Challenge =>
Repeat the material exactly from its first line to the line that includes "b = BM(); tube(b, [(0.06, sy". Skip pictures.

■ ■ ■

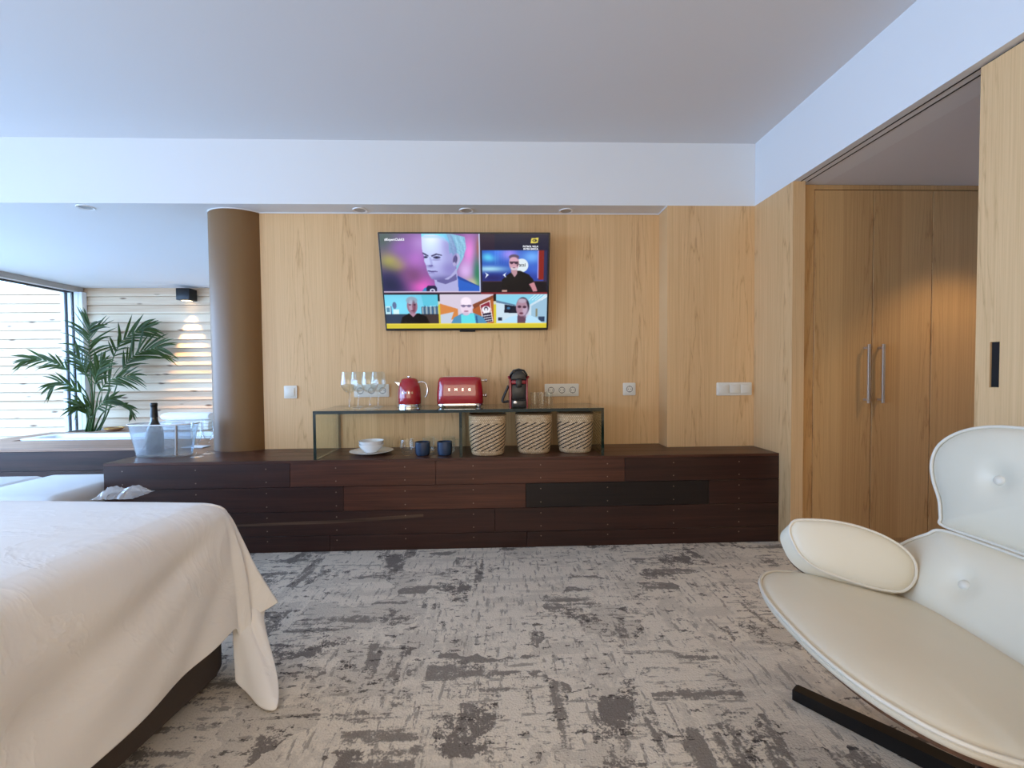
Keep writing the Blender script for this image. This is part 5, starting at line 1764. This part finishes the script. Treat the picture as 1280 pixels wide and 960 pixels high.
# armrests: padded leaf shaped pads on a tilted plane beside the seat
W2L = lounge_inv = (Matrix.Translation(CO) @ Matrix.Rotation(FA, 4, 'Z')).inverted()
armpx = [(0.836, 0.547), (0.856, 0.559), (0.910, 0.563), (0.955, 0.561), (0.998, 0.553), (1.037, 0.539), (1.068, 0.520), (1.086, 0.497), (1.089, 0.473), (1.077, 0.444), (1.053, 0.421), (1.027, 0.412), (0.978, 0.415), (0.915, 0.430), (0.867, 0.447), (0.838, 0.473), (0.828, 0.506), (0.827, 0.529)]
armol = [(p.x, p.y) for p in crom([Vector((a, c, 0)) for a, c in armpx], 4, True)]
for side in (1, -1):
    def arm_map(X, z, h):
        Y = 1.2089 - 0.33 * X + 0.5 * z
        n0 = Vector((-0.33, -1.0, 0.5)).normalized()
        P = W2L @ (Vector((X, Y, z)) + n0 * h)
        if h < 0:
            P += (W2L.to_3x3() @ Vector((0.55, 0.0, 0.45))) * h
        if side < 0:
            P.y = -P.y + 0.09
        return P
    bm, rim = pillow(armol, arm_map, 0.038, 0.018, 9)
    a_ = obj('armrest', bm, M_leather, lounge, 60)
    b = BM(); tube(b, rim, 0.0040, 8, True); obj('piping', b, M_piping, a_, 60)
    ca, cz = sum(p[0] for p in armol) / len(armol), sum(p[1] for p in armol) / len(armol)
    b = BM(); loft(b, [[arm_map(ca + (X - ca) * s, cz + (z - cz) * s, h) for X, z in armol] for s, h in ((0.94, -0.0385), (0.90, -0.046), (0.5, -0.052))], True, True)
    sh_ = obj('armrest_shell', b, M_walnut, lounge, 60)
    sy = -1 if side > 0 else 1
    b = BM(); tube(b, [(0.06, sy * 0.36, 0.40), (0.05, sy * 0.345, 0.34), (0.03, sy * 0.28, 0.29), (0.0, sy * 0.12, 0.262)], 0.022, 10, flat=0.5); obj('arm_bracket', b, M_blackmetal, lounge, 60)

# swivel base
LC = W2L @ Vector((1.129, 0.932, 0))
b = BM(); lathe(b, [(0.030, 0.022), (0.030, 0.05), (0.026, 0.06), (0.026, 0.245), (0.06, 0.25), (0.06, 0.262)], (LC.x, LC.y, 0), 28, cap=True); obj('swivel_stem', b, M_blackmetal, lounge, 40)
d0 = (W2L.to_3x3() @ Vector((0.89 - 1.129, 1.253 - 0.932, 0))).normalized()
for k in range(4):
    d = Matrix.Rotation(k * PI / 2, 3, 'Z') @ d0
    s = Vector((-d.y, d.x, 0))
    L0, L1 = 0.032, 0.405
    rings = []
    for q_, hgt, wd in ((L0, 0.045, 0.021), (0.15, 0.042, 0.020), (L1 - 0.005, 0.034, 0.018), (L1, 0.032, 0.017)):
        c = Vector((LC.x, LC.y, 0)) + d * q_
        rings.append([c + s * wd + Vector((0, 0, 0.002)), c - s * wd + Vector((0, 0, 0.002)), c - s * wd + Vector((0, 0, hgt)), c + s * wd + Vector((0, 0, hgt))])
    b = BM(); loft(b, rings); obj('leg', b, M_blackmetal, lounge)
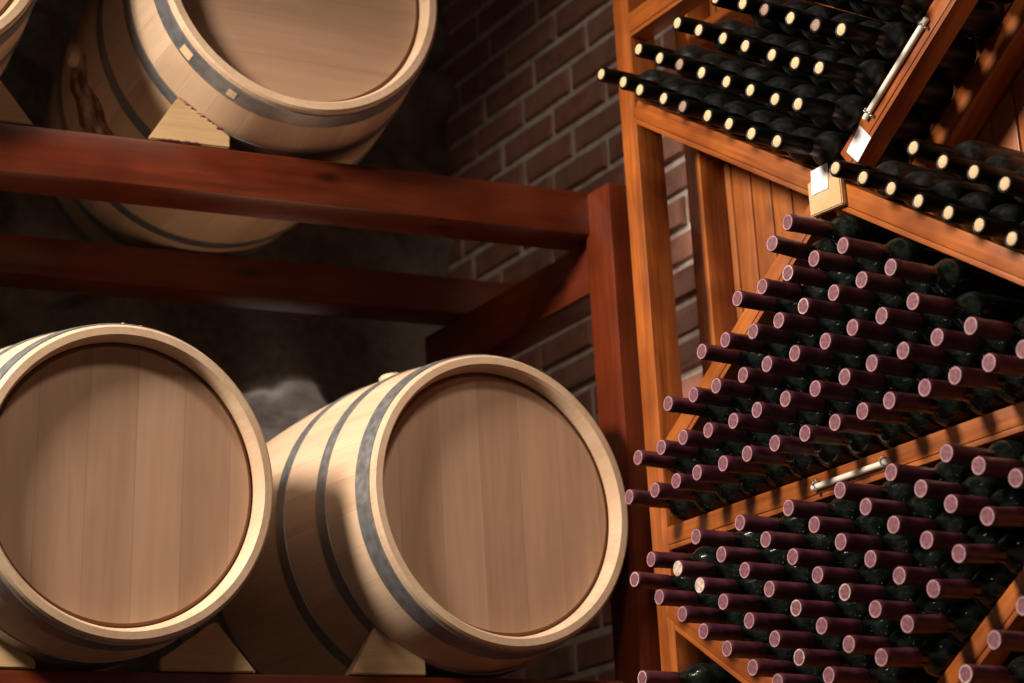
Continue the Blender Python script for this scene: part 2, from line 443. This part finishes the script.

■ ■ ■

Solution to the exercise =>
Keep writing the Blender script for this image. This is part 5, starting at line 1764. This part finishes the script. Treat the picture as 1280 pixels wide and 960 pixels high.
# armrests: padded leaf shaped pads on a tilted plane beside the seat
W2L = lounge_inv = (Matrix.Translation(CO) @ Matrix.Rotation(FA, 4, 'Z')).inverted()
armpx = [(0.836, 0.547), (0.856, 0.559), (0.910, 0.563), (0.955, 0.561), (0.998, 0.553), (1.037, 0.539), (1.068, 0.520), (1.086, 0.497), (1.089, 0.473), (1.077, 0.444), (1.053, 0.421), (1.027, 0.412), (0.978, 0.415), (0.915, 0.430), (0.867, 0.447), (0.838, 0.473), (0.828, 0.506), (0.827, 0.529)]
armol = [(p.x, p.y) for p in crom([Vector((a, c, 0)) for a, c in armpx], 4, True)]
for side in (1, -1):
    def arm_map(X, z, h):
        Y = 1.2089 - 0.33 * X + 0.5 * z
        n0 = Vector((-0.33, -1.0, 0.5)).normalized()
        P = W2L @ (Vector((X, Y, z)) + n0 * h)
        if h < 0:
            P += (W2L.to_3x3() @ Vector((0.55, 0.0, 0.45))) * h
        if side < 0:
            P.y = -P.y + 0.09
        return P
    bm, rim = pillow(armol, arm_map, 0.038, 0.018, 9)
    a_ = obj('armrest', bm, M_leather, lounge, 60)
    b = BM(); tube(b, rim, 0.0040, 8, True); obj('piping', b, M_piping, a_, 60)
    ca, cz = sum(p[0] for p in armol) / len(armol), sum(p[1] for p in armol) / len(armol)
    b = BM(); loft(b, [[arm_map(ca + (X - ca) * s, cz + (z - cz) * s, h) for X, z in armol] for s, h in ((0.94, -0.0385), (0.90, -0.046), (0.5, -0.052))], True, True)
    sh_ = obj('armrest_shell', b, M_walnut, lounge, 60)
    sy = -1 if side > 0 else 1
    b = BM(); tube(b, [(0.06, sy * 0.36, 0.40), (0.05, sy * 0.345, 0.34), (0.03, sy * 0.28, 0.29), (0.0, sy * 0.12, 0.262)], 0.022, 10, flat=0.5); obj('arm_bracket', b, M_blackmetal, lounge, 60)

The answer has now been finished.